Under the constitution, once his resignation is tendered, the speaker of Algeria’s upper house of parliament, Abdelkader Bensalah, would act as interim leader for up to 90 days during which a presidential election must be organised.
Born on March 2, 1937, in Oujda, French Protectorate in Morocco, he was the first child of his mother, Mansouria Ghezlaoui, and the second child of his father, Ahmed Bouteflika.
Fatima, his half-sister, preceded him. His parents originated from Tlemcen, Algeria. He has three half-sisters (Fatima, Yamina, and Aïcha), as well as four brothers (Abdelghani, Mustapha, Abderahim and Saïd) and one sister (Latifa).
He got his early education in Oujda High School before joining the National Liberation Army. He got rapid promotions.
In 1960, he was assigned with leading the Malian Front in the Algerian South where he became known with his revolutionary name of Abdelkader al-Mali.

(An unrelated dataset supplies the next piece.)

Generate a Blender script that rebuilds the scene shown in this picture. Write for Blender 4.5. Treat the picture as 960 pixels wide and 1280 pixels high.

The Algerian politician is fifth President of Algeria since 1999. He was Minister of Foreign Affairs from 1963 to 1979. As President, he presided over the end of the bloody Algerian Civil War in 2002, and he ended emergency rule in February 2011 amidst regional unrest.
In November 2012, he surpassed Houari Boumédiène as the longest-serving Head of State of Algeria.